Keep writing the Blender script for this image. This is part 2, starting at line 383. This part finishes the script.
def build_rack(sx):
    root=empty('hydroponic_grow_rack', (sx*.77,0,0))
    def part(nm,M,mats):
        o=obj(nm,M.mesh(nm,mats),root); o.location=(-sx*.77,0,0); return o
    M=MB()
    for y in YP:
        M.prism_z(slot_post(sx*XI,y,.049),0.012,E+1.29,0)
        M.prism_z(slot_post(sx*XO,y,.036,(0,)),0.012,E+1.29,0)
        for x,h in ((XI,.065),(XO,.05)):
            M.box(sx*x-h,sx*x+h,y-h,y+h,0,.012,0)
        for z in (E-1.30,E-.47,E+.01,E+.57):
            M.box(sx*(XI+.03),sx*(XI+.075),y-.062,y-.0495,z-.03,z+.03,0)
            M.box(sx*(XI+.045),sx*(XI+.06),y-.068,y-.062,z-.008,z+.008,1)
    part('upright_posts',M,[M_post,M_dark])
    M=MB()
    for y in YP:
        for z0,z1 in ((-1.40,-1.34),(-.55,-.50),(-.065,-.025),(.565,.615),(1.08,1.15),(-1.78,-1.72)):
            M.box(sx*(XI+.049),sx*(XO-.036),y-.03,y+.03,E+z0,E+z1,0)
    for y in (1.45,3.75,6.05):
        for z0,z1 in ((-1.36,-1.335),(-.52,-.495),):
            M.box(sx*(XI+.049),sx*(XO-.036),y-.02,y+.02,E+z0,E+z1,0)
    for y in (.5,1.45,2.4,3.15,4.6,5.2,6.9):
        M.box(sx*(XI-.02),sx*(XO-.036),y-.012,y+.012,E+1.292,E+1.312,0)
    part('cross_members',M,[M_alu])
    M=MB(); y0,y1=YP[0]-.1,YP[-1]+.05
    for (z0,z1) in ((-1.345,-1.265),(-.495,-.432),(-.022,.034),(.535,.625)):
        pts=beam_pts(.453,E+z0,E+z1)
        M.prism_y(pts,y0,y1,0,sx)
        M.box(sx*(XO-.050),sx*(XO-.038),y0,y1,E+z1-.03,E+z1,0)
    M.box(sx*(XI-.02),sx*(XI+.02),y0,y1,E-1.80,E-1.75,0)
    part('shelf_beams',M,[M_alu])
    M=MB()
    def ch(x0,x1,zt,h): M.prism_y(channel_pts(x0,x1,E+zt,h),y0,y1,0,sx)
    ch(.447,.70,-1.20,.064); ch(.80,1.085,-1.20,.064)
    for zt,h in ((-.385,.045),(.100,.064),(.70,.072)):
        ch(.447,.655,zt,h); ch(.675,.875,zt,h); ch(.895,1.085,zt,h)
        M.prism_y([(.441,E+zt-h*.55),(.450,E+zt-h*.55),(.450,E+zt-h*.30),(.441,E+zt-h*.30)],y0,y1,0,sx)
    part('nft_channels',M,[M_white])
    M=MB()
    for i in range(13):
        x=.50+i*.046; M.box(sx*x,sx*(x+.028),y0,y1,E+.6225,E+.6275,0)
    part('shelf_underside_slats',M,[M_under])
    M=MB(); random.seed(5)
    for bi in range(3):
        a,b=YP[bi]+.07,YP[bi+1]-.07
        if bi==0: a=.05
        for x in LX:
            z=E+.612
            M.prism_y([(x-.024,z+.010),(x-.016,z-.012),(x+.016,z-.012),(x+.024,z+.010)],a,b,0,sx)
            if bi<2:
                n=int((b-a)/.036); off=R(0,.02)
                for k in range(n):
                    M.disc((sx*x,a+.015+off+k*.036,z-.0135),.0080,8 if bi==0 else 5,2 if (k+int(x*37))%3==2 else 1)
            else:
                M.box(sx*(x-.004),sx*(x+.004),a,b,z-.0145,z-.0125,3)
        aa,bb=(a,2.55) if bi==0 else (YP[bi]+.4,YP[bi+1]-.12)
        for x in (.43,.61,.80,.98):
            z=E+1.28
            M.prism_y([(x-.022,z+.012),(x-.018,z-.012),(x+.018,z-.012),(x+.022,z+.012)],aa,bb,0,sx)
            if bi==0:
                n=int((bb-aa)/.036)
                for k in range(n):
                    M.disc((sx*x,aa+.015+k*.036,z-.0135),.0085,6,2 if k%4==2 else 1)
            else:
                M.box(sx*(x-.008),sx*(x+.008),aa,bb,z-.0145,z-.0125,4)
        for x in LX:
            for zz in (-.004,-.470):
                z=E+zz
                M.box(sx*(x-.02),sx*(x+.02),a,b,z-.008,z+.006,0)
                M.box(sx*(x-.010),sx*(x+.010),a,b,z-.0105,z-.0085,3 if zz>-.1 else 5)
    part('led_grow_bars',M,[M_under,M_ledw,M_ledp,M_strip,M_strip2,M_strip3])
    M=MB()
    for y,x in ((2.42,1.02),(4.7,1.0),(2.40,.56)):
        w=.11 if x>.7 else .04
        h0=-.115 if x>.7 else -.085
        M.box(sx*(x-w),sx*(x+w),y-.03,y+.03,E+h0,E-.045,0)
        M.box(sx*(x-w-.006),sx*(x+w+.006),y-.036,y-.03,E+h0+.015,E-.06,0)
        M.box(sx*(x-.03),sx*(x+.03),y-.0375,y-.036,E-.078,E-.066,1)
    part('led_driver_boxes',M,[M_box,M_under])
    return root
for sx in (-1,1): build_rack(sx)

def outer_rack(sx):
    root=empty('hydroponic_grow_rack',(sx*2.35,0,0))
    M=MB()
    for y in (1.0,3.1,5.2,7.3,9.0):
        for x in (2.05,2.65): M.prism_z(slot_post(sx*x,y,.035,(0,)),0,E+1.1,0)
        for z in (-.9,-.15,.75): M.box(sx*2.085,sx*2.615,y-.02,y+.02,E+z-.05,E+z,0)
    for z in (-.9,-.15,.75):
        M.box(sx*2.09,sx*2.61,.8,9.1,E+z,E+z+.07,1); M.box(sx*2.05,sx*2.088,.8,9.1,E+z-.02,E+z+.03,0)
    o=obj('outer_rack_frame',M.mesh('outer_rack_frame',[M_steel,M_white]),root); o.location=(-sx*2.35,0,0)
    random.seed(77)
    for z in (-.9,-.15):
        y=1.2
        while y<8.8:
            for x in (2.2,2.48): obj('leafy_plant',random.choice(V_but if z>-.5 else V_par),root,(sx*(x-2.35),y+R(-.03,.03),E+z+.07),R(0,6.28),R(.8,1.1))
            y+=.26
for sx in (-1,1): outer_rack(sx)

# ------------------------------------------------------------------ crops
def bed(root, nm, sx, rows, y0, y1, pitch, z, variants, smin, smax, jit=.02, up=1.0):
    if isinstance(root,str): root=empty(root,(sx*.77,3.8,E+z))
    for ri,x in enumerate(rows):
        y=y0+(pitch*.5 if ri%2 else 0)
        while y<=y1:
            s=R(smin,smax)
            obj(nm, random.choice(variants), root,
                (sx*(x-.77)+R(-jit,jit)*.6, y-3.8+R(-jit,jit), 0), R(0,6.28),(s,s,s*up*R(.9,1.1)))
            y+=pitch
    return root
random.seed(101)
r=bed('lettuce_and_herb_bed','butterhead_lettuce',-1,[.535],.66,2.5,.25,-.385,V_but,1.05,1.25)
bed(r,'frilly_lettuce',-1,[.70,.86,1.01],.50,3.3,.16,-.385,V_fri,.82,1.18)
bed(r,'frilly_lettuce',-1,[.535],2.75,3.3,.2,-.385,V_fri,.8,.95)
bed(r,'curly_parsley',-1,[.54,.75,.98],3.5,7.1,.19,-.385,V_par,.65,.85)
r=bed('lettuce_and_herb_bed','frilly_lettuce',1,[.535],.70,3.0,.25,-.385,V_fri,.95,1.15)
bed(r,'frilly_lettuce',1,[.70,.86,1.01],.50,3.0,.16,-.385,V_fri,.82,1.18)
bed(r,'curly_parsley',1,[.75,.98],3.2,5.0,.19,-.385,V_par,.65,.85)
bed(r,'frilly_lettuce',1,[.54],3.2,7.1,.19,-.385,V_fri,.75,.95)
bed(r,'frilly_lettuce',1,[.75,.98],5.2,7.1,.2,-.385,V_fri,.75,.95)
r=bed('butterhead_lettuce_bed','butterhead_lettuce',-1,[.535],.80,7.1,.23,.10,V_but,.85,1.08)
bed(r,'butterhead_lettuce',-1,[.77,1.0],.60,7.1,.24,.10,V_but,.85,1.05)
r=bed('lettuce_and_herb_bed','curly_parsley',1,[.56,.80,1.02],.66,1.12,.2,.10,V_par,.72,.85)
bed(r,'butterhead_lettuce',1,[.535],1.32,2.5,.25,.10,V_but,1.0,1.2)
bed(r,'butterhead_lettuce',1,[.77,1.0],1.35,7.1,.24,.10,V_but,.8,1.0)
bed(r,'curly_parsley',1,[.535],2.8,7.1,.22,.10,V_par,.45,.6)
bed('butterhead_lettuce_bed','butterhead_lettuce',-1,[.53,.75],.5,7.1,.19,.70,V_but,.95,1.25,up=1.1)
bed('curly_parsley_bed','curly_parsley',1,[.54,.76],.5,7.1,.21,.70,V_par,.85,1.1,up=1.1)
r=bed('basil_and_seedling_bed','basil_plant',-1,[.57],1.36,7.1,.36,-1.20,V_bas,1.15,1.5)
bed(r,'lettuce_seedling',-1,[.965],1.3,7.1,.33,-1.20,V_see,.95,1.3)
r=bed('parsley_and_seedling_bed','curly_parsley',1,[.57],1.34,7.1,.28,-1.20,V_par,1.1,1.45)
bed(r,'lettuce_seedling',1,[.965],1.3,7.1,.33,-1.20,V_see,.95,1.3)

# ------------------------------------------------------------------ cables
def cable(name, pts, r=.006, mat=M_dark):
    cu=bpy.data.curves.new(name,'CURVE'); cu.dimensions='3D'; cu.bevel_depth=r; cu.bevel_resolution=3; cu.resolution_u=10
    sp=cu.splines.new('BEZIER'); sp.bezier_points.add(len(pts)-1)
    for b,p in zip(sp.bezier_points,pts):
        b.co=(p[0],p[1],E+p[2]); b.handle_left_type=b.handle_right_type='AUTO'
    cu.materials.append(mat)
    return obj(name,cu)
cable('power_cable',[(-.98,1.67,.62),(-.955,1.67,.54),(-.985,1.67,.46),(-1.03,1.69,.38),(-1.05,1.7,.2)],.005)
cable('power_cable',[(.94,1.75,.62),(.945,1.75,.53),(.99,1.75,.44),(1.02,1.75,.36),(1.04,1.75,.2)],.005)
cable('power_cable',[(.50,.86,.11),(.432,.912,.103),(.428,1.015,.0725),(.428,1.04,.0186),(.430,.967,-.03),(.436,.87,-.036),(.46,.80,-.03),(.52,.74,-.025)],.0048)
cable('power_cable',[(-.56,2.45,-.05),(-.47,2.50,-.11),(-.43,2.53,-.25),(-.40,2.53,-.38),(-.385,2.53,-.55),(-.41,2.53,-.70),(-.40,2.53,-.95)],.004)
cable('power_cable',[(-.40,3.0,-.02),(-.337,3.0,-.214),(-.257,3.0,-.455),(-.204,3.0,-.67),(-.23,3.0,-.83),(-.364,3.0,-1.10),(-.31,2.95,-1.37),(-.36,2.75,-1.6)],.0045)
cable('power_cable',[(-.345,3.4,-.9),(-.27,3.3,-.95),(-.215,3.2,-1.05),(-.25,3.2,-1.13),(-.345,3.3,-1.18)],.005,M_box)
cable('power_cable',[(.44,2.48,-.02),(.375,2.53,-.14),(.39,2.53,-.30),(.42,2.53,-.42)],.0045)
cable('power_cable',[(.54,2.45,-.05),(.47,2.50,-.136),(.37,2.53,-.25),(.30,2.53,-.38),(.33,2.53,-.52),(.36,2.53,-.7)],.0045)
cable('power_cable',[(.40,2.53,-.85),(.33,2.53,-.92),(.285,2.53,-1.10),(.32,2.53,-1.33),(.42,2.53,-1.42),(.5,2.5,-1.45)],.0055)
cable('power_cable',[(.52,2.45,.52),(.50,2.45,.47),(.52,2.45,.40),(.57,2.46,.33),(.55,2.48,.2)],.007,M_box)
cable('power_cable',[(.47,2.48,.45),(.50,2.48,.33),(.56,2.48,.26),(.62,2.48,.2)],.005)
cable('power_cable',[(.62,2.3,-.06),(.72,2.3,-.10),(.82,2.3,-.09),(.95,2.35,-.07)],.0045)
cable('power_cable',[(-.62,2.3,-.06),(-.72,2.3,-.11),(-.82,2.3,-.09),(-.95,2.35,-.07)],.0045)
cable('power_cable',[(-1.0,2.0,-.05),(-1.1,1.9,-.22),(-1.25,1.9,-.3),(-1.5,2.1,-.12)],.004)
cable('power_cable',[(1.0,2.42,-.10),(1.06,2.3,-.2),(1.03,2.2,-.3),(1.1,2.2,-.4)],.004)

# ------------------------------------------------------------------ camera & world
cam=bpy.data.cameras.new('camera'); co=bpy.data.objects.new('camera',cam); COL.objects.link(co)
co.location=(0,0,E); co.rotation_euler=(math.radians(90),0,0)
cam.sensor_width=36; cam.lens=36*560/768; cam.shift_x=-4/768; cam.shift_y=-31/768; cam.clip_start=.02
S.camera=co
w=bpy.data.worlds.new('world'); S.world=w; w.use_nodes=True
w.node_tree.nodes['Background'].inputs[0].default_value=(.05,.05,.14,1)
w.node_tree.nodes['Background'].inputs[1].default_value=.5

****************

__DIRECTION__.
Each line that has the word "range" should be copied.

__FULL SOLUTION__.
    for i in range(13):
    for bi in range(3):
                for k in range(n):
                for k in range(n):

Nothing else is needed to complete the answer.